Especial atención dedica el autor del libro a la triada valores, necesidades y temores como aspectos de suma importancia ya que su entramado sostiene nuestra concepción de paz y articula la convivencia social. Siguiendo a Latapí sostiene que los valores son “preferencias colectivas, compartidas por un grupo”. En cuanto a las necesidades, queda claro que existe una relación entre su satisfacción y la paz. Y los temores paralizan impidiendo el sano desarrollo de las personas. En síntesis: “los valores, las necesidades y temores son aspectos de nuestra vida personal y de grupo que afecta nuestra forma de pensar y sentir respecto de la paz y convivencia social”.

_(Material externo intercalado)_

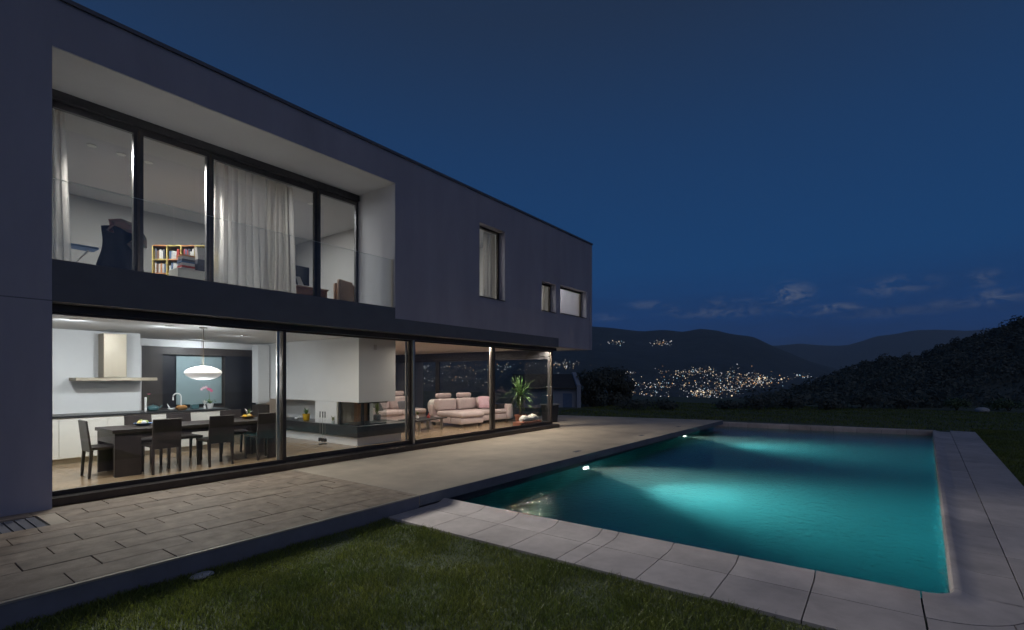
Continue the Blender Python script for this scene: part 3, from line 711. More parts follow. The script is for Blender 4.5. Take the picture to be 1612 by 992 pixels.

Estirando el argumento, cuando los conflictos que se presentan son superados con satisfacción porque hay escucha atenta y diálogo fecundo en la búsqueda de respuestas, un adecuado manejo de las emociones, acciones coherentes, acuerdos que se cumplen, beneficios colectivos, en un entorno de aceptación y reconocimiento, comprensión y apoyo, sin daños ni resentimientos, se propicia un círculo virtuoso de paz. Por el contrario, cuando el conflicto da paso a la violencia, se desencadena un círculo vicioso. De ahí que, los procesos educativos que promuevan la paz deban desarrollar habilidades y actitudes sociales.

El libro que por su brevedad y profundidad hace las veces de un prontuario para el educador interesado en reducir las violencias, concluye con una propuesta didáctica que parte de la motivación: difícilmente avanzaremos hacia la paz si no se percibe como una necesidad, como un deseo mutuo, como una tarea que nos concierne. Sigue el propósito, el para qué queremos vivir sin violencia, qué ganamos, cuál es el bien que se alcanzará. Luego vendrá la planeación de las actividades donde no pueden faltar ni el modelado, es decir, el ejemplo ni el trabajo en equipo. En última instancia se trata de “pensar y sentir la paz, en lugar de pensar y sentir en violencia”.

Al final de la lectura, queda claro que educar para la paz no es una tarea sencilla en nuestro mundo, en nuestro tiempo. Es una actividad ardua, cotidiana y compartida que se enfoca en crear las condiciones de posibilidad para que la paz, de suyo frágil, inevitablemente polisémica y siempre deseable, venga a añadirle valor a la vida. Sigamos hablando del tema, pongamos límites a la violencia y si queremos paz, hagamos que la paz suceda.